USC was clutching a 61-58 lead in front of 4,818 at the Sports Arena when Craven went to the line for a one-and-one chance with 6:27 remaining and missed his first shot, Stanford grabbing the rebound.

Fifty seconds later, and with USC holding the same lead, Desmon Farmer, who finished with a game-high 24 points, approached the stripe and missed his free throw.

And Stanford led, 66-65, with 3:13 to play when Craven had a chance to atone for his earlier miss, but he clanged both attempts.

Craven, who was in such a playful mood Wednesday when he made reference to the referees calling the Trojans for 28 fouls to the Cardinal's 14 in the teams' first meeting of the season, was in no mood to talk after this game as he blew past reporters.
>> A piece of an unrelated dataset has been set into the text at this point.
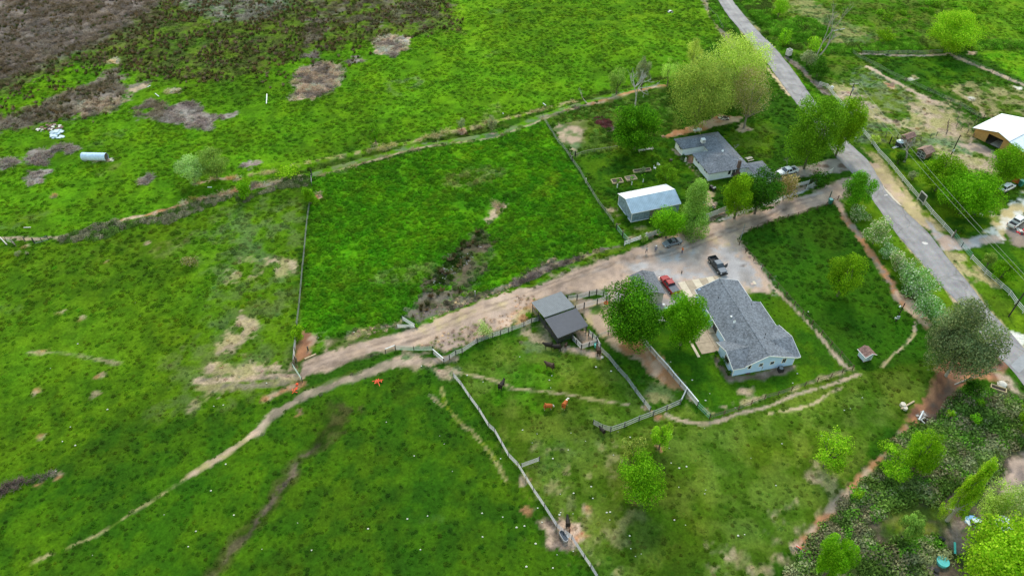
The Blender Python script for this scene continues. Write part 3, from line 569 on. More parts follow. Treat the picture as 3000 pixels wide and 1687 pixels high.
def nearest(arr, x, y):
    i = np.clip(np.round((x - GX0) / GS).astype(int) + 7, 0, nx - 1); j = np.clip(np.round((y - GY0) / GS).astype(int) + 7, 0, ny - 1); return arr[j, i]
LUSH = PTS('11 560,330 1500,120 | 20 0,1260 300,1200 | 21 500,60 860,600 1120,1000 0,1400 | 12 1700,300 520,560 450,400 | 11 530,700')
def cover():
    x, y = field_points(.85); tg = nearest(TAG, x, y); cl = nearest(COL, x, y); rd = nearest(on_road, x, y); green = cl[:, 1] > cl[:, 0] * 1.12
    lush = sd_poly(x, y, LUSH) < 0; clump = fbm(x * .22, y * .22, 77, 3); flat = np.minimum.reduce([sd_poly(x, y, P) for P in FLAT]) < 0
    pr = np.where(lush, .95, np.where(y > 150, .62, .55)) * np.where(flat, .5, 1) * sstep(.2, .55, clump + .12 * lush); pr = pr * np.where(green, 1, .25)
    ok = ((tg == 0) | (tg == 5) & green) & ~rd & (rng.random(len(x)) < pr)
    x, y, cl, lush, flat = x[ok], y[ok], cl[ok], lush[ok], flat[ok]; k = len(x); z = nearest(ZZ, x, y)
    s = np.where(lush, .95, .75) * rng.uniform(.5, 1.3, k) * np.where(flat, .6, 1) * np.where(y < 100, .72, 1); sz = np.stack([s * 1.25, s * 1.25, s * np.where(lush, 1.15, np.where(y < 115, .75, .85)) * rng.uniform(.7, 1.2, k)], 1)
    br = rng.uniform(.8, 1.45, (k, 1)) * (1 + rng.normal(0, .08, (k, 3))); scatter('grass_tufts', 'grass', np.stack([x, y, z - .05], 1), sz, np.clip(cl * br, .005, .9))
    # rushes in the marsh and the wet patch
    x, y = field_points(1.25); tg = nearest(TAG, x, y); cl = nearest(COL, x, y); cn = fbm(x * .3, y * .3, 91, 3); nearm = sd_poly(x, y, MARSH)
    ok = ((tg == 5) & (rng.random(len(x)) < sstep(.35, .6, cn) * .9)) | ((nearm < 9) & (tg == 0) & (rng.random(len(x)) < .17 * sstep(9, -6, nearm))); ok &= ~((nearm > 30) & (cl[:, 0] > .15))
    x, y = x[ok], y[ok]; k = len(x); base = np.array([L(92, 84, 50), L(120, 100, 70), L(78, 90, 44), L(134, 116, 96)])[rng.integers(0, 4, k)] * rng.uniform(.6, 1.2, (k, 1)); s = rng.uniform(.7, 1.3, (k, 1))
    scatter('rush_clumps', 'rush', np.stack([x, y, nearest(ZZ, x, y)], 1), s * np.array([1.3, 1.3, .9]), base)
    x, y = field_points(1.0); tg = nearest(TAG, x, y); cl = nearest(COL, x, y); mv = (cl[:, 0] > cl[:, 1] * 1.0) & (y > 140) & (x < 20)
    cn = fbm(x * .18, y * .18, 95, 3); ok = mv & ((tg == 5) | (tg == 0)) & (rng.random(len(x)) < .8 * sstep(.25, .5, cn)); x, y, cl = x[ok], y[ok], cl[ok]; k = len(x)
    scatter('dry_scrub', 'scrub', np.stack([x, y, nearest(ZZ, x, y) - .05], 1), rng.uniform(.7, 1.5, (k, 1)) * np.array([1.3, 1.3, .9]), np.clip(cl * rng.uniform(1.1, 2.1, (k, 1)), .01, .6))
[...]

The sophomore shooting guard finished with 14 points, five steals and three assists, but he made only six of 24 shot from the field, including one of six from three-point territory, and made one of five free throws.

"He was real frustrated," said Craven's twin brother, Derrick. "He could have put us in a position to win the game and didn't. But he still put up some numbers for us, helped us get [in a position to win] the game."

The Trojans' prospects to pull the upset could have been better had they been healthy.

Already without sophomore point guard Brandon Brooks, who was lost for the year when he broke his left leg Jan. 14, USC was missing junior guard Roy Smiley, who did not dress after tweaking his right knee in practice Wednesday.

Plus, sophomore power forward Nick Curtis, hobbled by a sore right foot, was limited to five minutes.

Bibby's bench was only three deep against the Cardinal.

"The way our rotation was, we were concentrating on defense the second half, we might have gotten a little tired," Derrick Craven acknowledged.

But with seemingly sound players in junior center Jonathan Oliver and junior forward Jerry Dupree, Bibby left both languishing on the bench.

"Coach's decision," Bibby said. "You can't play everybody. I'm sure the walk-ons wanted to play.

"You have to fit in the type of game we were playing."

Against the bigger Cardinal, a slow-down game worked in USC's favor, until the Trojans tired down the stretch.

"We just didn't capitalize on our opportunities," said forward Gregg Guenther, who came off the bench to get his second consecutive double-double with 10 points and a career-high 11 rebounds. "There's progress, but we're still coming up short."

Said Farmer, who was shooting 82.5% from the line entering the game: "We missed free throws and open shots. They just didn't fall for us."

The only thing that fell for the Trojans was their seeding for the Pac-10 tournament.